Secondary Master 200GB HD is divided Into:

H:\ 100GB

I:\ 100GB

Thanks in advance.

 schi0249 Oct 9, 2005
Ideally, you want it on either the same partition as your OS, or a seperate harddrive. For optimum perfromance, you want to minimize your hard drive having to seek for it. I personally use a 5 GB drive just for this. As for size, you want it fixed. Usually between 1.5-2.5 x your amount of memory.

 it290 Oct 10, 2005
Or a seperate dedicated partition. Not as much of a benefit as having it on its own drive, but at least then the partition won't get fragmented by the page file if you're messing with it. I will never understand why windows doesn't support using a seperate swap partition... too complicated for the average user I suppose, but OEMs could make it invisible if they wanted to. Anyway, I agree with schi0249. Make the thing fixed and in that range. The size rule kind of scales with memory. With 768m, I'd go for about 1.2-1.5 gigs.

 ST Dragon Oct 11, 2005
So if the physical RAM is 256MB, the ideal swap file should be 1.5 X 256 = 384MB, fixed for both initial size & Max size?
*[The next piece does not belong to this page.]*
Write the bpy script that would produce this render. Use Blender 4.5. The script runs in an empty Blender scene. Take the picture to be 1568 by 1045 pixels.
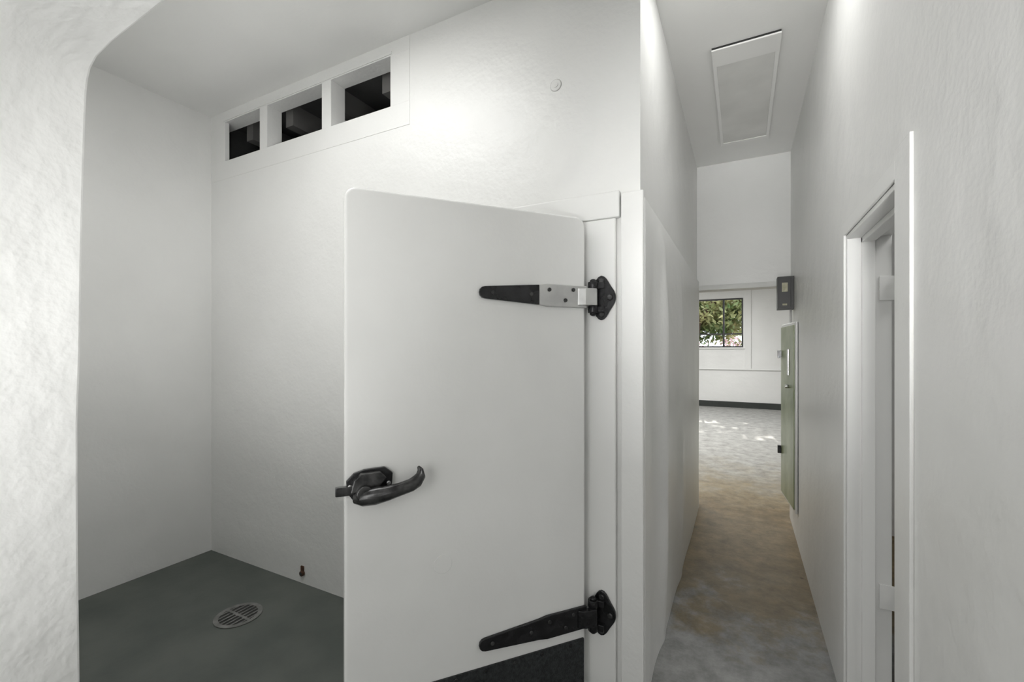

Or 2.5 X 256 = 768MB fixed for both Min & Max?

 schi0249 Oct 11, 2005
yeah, somewhere between 384 and 768 MB for your min and max. Kind of depends what you are doing. Personally, I think you are better to go with the higher end.

 it290 Oct 11, 2005
It really does depend on what you're doing and how much memory you already have. If you have a lot of RAM, you won't need as much swap. Although with 256M, you're not going to have a fun time doing a whole lot anyway.

 CrazyGoon Oct 15, 2005
Short version...

Long version...

Re: Best location for pagefile: The benefits obtained with optimal pagefile placement is reduced harddrive seek-time. Placing the pagefile on a phyical drive which contains nothing but the pagefile would provide optimal pagefile placement, since the heads won't need to move away from the file. Though most are unlikey to waste an entire drive for the pagefile alone.. unless the drive is incredibly old and small, it may justify the small performance increase.